**TO DO:** All of the data should be repeated exactly; pictures are not part of the copy.
»»
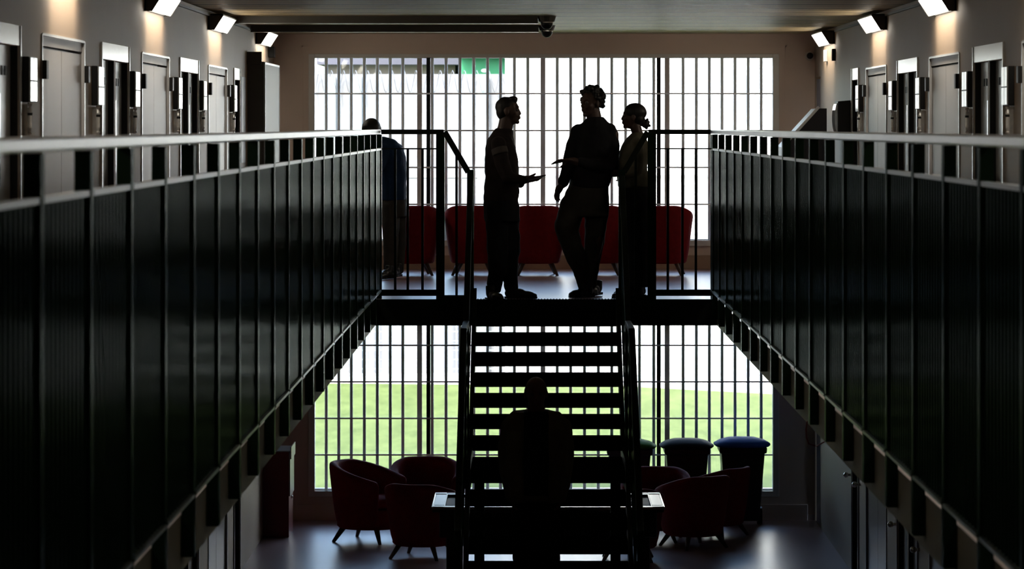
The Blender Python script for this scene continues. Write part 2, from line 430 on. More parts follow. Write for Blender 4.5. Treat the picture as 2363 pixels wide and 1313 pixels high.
# ------------------------------------------------------------------ gallery railings
for side, d in SIDES.items():
    s = d['s']; xr = d['rail']
    r = empty('gallery_railing', (xr, YL-12, ZU))
    tag(r, 'long dark green balcony railing of ribbed panels along the %s gallery' % side, 'railing')
    ys = [d['y0']-d['dy']*k for k in range(d['n']+5)]
    ys = [y for y in ys if y > 4.5]
    if side == 'right': ys = [29.5]+ys
    obj('handrail', B(xr-.006*(-s) if s<0 else xr-.006, xr+s*.055, min(ys)-.5, YL+.03, EYE-.072, EYE-.030), 'rail_light', r, bevel=.008)
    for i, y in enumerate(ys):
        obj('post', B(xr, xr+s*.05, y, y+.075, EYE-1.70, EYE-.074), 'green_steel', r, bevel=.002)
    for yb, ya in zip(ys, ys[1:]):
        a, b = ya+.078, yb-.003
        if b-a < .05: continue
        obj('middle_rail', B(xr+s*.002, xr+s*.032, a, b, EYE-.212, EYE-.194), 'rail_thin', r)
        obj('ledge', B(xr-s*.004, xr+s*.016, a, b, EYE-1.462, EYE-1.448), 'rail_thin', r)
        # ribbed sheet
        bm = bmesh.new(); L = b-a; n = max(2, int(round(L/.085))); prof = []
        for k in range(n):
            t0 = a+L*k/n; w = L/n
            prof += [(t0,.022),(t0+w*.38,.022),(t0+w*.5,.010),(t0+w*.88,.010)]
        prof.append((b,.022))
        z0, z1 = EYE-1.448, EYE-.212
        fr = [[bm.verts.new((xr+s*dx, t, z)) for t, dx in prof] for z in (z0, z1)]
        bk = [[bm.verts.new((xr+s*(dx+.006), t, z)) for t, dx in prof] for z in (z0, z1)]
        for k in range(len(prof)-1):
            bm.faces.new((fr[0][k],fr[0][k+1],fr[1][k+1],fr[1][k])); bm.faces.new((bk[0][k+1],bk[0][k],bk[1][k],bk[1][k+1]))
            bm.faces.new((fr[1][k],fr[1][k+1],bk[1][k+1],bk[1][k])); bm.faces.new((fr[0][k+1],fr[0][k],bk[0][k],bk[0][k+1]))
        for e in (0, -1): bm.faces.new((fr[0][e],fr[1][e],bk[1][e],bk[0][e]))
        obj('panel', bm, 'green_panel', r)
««
**EXERCISE RESPONSE:**
The Blender Python script for this scene continues. Write part 2, from line 430 on. More parts follow. Write for Blender 4.5. Treat the picture as 2363 pixels wide and 1313 pixels high.
# ------------------------------------------------------------------ gallery railings
for side, d in SIDES.items():
    s = d['s']; xr = d['rail']
    r = empty('gallery_railing', (xr, YL-12, ZU))
    tag(r, 'long dark green balcony railing of ribbed panels along the %s gallery' % side, 'railing')
    ys = [d['y0']-d['dy']*k for k in range(d['n']+5)]
    ys = [y for y in ys if y > 4.5]
    if side == 'right': ys = [29.5]+ys
    obj('handrail', B(xr-.006*(-s) if s<0 else xr-.006, xr+s*.055, min(ys)-.5, YL+.03, EYE-.072, EYE-.030), 'rail_light', r, bevel=.008)
    for i, y in enumerate(ys):
        obj('post', B(xr, xr+s*.05, y, y+.075, EYE-1.70, EYE-.074), 'green_steel', r, bevel=.002)
    for yb, ya in zip(ys, ys[1:]):
        a, b = ya+.078, yb-.003
        if b-a < .05: continue
        obj('middle_rail', B(xr+s*.002, xr+s*.032, a, b, EYE-.212, EYE-.194), 'rail_thin', r)
        obj('ledge', B(xr-s*.004, xr+s*.016, a, b, EYE-1.462, EYE-1.448), 'rail_thin', r)
        # ribbed sheet
        bm = bmesh.new(); L = b-a; n = max(2, int(round(L/.085))); prof = []
        for k in range(n):
            t0 = a+L*k/n; w = L/n
            prof += [(t0,.022),(t0+w*.38,.022),(t0+w*.5,.010),(t0+w*.88,.010)]
        prof.append((b,.022))
        z0, z1 = EYE-1.448, EYE-.212
        fr = [[bm.verts.new((xr+s*dx, t, z)) for t, dx in prof] for z in (z0, z1)]
        bk = [[bm.verts.new((xr+s*(dx+.006), t, z)) for t, dx in prof] for z in (z0, z1)]
        for k in range(len(prof)-1):
            bm.faces.new((fr[0][k],fr[0][k+1],fr[1][k+1],fr[1][k])); bm.faces.new((bk[0][k+1],bk[0][k],bk[1][k],bk[1][k+1]))
            bm.faces.new((fr[1][k],fr[1][k+1],bk[1][k+1],bk[1][k])); bm.faces.new((fr[0][k+1],fr[0][k],bk[0][k],bk[0][k+1]))
        for e in (0, -1): bm.faces.new((fr[0][e],fr[1][e],bk[1][e],bk[0][e]))
        obj('panel', bm, 'green_panel', r)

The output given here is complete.